- **Given exercise**
Compile every line that includes the word "parts".

>>

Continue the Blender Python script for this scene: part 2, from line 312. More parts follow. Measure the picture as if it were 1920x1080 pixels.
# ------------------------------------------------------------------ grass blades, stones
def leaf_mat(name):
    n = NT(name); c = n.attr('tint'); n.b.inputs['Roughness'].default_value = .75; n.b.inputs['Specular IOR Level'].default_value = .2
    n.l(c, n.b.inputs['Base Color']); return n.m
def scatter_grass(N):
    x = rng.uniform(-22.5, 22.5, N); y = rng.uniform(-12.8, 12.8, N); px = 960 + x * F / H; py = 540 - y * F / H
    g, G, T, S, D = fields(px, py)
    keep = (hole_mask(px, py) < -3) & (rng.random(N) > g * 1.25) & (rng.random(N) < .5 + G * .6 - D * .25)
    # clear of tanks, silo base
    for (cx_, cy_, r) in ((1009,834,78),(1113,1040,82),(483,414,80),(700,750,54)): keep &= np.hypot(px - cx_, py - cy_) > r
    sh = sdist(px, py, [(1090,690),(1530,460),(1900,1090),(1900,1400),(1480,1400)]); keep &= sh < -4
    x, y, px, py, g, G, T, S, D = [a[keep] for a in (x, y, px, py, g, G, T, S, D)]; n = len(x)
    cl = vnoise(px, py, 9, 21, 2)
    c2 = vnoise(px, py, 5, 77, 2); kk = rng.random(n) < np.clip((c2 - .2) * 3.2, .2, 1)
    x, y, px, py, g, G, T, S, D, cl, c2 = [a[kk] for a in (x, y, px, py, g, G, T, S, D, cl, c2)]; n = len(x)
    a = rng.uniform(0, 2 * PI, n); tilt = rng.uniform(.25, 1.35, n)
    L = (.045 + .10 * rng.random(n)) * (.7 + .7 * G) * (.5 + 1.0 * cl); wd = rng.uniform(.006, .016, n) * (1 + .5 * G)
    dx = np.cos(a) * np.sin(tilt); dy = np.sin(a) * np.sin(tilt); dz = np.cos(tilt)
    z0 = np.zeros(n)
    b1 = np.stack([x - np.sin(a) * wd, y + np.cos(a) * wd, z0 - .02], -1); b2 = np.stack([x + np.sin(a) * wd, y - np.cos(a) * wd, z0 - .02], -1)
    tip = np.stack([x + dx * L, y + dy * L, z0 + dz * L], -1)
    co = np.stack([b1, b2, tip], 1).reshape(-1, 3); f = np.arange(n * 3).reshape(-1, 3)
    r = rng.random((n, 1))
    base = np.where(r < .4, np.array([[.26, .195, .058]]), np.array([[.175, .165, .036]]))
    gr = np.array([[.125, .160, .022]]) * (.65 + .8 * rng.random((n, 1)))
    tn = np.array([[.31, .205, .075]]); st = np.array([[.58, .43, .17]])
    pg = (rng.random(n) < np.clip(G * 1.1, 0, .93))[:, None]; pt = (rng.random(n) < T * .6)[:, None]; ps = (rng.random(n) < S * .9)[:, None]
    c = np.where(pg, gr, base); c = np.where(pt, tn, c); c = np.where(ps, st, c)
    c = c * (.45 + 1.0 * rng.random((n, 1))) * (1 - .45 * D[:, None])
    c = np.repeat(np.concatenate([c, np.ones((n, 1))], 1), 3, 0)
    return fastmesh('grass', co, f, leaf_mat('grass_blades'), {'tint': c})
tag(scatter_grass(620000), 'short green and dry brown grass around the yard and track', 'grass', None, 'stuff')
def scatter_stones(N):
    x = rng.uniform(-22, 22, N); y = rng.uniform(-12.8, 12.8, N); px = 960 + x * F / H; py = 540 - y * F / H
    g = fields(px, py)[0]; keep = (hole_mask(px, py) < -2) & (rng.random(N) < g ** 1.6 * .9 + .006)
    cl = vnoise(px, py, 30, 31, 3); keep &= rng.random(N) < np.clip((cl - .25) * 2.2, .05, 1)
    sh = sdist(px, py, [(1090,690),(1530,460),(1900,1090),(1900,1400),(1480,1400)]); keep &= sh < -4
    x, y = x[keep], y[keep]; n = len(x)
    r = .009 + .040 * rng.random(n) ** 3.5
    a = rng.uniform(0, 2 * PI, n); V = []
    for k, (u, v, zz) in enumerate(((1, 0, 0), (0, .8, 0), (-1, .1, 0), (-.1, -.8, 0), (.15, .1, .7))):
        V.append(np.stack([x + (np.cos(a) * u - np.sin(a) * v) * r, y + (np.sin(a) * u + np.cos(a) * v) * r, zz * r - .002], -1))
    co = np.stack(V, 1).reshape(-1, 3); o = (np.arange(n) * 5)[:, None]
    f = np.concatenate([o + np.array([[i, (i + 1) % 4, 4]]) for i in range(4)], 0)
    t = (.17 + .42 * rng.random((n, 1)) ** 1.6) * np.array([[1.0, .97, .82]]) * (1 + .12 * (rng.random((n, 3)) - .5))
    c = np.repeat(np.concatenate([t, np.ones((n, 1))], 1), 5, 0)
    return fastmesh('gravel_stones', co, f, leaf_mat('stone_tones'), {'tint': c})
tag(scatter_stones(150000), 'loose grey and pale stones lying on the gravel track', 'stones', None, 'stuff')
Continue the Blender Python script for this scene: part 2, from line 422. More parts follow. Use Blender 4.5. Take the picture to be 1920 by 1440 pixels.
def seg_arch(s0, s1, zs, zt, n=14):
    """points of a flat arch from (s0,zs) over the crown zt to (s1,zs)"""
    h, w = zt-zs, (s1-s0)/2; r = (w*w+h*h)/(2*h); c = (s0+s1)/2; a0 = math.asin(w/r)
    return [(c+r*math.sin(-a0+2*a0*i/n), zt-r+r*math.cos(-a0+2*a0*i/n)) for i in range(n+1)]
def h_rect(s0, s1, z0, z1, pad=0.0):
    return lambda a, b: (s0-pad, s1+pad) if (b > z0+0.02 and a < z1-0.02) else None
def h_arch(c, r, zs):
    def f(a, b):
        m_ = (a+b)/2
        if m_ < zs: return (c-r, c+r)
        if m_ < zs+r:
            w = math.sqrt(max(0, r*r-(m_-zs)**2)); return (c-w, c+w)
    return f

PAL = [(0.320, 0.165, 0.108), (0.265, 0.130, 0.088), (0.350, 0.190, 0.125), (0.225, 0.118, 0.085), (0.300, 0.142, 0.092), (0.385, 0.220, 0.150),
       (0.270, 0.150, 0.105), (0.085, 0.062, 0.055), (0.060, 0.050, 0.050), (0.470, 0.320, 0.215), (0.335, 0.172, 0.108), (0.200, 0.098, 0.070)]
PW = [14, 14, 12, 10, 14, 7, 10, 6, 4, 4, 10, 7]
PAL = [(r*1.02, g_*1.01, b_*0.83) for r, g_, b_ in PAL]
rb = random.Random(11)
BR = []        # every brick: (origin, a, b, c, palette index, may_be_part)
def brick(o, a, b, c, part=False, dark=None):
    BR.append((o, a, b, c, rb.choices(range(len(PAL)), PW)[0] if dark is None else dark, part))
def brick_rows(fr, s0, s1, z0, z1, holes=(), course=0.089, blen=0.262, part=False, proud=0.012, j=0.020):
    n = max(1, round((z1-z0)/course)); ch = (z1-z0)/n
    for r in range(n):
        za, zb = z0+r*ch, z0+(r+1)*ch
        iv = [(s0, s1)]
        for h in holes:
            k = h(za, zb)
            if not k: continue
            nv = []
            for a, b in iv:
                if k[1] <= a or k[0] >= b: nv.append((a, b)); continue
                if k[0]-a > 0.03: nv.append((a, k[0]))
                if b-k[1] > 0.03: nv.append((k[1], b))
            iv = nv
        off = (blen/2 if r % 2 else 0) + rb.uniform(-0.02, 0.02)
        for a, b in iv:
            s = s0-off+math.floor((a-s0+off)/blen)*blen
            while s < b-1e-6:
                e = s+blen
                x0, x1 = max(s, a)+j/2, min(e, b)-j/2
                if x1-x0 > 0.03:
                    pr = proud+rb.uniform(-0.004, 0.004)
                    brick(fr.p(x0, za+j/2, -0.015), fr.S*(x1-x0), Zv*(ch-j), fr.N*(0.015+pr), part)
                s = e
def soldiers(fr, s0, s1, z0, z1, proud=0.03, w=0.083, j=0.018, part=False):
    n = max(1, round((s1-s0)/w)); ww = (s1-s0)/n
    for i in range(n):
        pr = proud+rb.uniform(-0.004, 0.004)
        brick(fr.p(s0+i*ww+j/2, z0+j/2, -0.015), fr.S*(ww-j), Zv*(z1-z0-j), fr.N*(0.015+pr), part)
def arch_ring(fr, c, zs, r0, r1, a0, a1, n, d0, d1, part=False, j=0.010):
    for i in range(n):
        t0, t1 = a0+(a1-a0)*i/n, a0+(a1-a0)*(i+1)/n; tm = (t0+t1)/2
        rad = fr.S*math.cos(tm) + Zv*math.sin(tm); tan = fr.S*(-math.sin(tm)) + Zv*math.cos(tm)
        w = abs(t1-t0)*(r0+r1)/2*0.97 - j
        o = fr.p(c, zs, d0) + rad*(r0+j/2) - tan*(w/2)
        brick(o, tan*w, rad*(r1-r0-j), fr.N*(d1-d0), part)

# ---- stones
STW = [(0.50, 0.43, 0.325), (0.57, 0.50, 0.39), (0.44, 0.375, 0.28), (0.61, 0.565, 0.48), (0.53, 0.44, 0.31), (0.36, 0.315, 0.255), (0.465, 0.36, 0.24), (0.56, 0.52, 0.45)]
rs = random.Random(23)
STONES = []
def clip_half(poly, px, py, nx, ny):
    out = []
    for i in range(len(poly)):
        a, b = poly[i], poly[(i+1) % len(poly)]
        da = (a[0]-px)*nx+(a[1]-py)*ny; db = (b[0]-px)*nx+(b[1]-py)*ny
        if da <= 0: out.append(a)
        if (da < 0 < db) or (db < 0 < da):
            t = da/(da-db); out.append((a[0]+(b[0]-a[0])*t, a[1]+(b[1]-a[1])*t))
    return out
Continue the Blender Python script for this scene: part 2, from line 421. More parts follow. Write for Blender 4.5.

<<

- **Reply**
Continue the Blender Python script for this scene: part 2, from line 312. More parts follow. Measure the picture as if it were 1920x1080 pixels.
Continue the Blender Python script for this scene: part 2, from line 422. More parts follow. Use Blender 4.5. Take the picture to be 1920 by 1440 pixels.
Continue the Blender Python script for this scene: part 2, from line 421. More parts follow. Write for Blender 4.5.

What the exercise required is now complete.